▶ **Problem to work on**: Reproduce the first line and every line after it, exactly, through the one containing "from pxr import". Leave out the rest.
____
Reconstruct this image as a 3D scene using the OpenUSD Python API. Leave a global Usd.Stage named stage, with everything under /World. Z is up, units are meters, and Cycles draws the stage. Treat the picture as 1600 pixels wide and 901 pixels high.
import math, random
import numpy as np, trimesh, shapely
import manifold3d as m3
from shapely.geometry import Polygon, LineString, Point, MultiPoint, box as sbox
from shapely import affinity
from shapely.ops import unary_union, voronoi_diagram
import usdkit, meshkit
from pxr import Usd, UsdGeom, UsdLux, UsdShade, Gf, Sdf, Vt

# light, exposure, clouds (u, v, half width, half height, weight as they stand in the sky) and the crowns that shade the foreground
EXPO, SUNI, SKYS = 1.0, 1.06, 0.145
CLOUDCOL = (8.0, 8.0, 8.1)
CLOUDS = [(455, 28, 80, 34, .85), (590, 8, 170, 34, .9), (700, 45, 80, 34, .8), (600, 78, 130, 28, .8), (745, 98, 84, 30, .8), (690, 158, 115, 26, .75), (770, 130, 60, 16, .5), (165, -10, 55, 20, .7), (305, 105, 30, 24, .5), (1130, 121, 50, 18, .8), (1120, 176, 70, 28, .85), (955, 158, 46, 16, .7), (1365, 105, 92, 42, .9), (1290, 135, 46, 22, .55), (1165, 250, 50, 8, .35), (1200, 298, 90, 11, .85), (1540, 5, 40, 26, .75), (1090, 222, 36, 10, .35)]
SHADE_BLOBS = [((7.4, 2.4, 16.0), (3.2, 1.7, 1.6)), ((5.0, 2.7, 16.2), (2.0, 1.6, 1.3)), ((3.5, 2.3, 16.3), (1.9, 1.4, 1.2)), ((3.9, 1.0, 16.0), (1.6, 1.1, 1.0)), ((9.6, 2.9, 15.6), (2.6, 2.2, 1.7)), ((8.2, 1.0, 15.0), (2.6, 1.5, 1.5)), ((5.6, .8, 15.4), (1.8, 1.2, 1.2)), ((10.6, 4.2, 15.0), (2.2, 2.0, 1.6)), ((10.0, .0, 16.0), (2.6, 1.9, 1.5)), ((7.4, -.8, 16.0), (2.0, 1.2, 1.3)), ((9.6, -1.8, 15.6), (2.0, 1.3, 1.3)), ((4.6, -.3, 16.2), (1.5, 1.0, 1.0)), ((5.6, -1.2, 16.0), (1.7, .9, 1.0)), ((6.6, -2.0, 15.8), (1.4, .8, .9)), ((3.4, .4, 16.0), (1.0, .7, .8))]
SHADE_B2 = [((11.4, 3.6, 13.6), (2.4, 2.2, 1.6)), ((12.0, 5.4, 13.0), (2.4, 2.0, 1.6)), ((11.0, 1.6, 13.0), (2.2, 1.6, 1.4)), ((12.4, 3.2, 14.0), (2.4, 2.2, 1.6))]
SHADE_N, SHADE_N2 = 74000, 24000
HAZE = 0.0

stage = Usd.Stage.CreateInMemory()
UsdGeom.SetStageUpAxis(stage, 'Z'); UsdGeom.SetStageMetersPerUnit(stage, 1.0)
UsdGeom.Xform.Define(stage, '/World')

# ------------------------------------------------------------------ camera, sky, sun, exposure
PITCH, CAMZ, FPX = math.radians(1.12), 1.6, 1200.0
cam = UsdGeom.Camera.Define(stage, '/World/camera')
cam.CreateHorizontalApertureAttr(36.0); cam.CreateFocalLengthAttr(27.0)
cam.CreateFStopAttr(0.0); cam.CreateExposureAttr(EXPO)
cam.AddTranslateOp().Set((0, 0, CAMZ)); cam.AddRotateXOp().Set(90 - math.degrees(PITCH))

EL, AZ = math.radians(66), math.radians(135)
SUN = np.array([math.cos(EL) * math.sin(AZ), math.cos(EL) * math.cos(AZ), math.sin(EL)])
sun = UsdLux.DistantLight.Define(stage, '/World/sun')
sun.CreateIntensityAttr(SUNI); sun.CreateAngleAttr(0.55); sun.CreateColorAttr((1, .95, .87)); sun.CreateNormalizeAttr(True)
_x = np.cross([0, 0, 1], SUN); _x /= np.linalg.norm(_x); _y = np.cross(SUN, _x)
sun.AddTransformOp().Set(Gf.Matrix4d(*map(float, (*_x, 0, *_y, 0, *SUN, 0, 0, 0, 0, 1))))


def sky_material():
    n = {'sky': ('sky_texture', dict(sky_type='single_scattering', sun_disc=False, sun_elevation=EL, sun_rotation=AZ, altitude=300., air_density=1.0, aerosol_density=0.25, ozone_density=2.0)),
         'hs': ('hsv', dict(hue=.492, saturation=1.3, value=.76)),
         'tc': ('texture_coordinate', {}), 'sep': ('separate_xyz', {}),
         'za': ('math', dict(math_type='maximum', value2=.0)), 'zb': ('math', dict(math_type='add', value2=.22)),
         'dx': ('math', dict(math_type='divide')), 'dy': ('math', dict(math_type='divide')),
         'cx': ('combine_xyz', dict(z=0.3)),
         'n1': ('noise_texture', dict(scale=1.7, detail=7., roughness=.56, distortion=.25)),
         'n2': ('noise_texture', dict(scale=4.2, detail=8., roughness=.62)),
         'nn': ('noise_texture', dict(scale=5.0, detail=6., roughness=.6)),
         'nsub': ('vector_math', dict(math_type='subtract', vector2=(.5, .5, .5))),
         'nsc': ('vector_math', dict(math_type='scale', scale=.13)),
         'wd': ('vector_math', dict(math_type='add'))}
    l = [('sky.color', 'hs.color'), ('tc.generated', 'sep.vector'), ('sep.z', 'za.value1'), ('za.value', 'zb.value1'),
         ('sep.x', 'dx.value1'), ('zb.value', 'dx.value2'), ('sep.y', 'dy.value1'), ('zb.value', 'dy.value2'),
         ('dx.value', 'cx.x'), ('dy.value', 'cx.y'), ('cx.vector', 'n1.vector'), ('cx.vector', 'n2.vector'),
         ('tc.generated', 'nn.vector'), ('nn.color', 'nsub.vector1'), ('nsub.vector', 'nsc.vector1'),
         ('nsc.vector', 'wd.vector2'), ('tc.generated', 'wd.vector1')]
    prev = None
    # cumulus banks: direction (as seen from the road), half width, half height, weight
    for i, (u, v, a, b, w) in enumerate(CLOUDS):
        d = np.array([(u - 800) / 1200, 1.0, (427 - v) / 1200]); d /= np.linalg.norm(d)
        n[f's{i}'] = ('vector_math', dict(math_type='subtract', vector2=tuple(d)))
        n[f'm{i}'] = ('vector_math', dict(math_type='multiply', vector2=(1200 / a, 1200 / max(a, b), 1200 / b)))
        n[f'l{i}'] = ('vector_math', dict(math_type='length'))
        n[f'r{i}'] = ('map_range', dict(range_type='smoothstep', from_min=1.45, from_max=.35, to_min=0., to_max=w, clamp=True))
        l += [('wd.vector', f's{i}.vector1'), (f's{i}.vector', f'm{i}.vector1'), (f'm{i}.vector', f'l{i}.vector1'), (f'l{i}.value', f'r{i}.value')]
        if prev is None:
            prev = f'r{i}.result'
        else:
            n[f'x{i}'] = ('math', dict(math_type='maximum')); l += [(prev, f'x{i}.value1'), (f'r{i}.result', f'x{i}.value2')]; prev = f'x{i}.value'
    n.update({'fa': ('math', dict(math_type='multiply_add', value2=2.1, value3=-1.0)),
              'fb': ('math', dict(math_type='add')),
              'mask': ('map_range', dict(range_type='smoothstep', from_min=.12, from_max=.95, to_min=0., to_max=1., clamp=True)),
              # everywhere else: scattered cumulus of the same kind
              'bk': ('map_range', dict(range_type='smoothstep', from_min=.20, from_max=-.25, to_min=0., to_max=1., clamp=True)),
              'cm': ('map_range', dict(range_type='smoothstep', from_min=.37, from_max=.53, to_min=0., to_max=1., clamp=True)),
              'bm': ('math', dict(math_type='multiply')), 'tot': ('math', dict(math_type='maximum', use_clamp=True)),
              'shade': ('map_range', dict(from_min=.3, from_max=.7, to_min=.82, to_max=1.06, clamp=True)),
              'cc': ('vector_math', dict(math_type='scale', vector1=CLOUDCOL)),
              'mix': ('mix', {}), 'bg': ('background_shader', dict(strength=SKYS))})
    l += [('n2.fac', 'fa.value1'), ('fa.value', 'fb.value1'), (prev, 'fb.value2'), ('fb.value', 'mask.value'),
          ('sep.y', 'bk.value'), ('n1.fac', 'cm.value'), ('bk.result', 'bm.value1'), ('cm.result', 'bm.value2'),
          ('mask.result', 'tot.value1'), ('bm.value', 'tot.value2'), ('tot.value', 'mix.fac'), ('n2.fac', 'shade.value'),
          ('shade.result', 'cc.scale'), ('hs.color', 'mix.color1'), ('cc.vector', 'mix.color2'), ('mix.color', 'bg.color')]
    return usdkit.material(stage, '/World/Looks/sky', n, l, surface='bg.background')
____
▶ **Problem solution**:
Reconstruct this image as a 3D scene using the OpenUSD Python API. Leave a global Usd.Stage named stage, with everything under /World. Z is up, units are meters, and Cycles draws the stage. Treat the picture as 1600 pixels wide and 901 pixels high.
import math, random
import numpy as np, trimesh, shapely
import manifold3d as m3
from shapely.geometry import Polygon, LineString, Point, MultiPoint, box as sbox
from shapely import affinity
from shapely.ops import unary_union, voronoi_diagram
import usdkit, meshkit
from pxr import Usd, UsdGeom, UsdLux, UsdShade, Gf, Sdf, Vt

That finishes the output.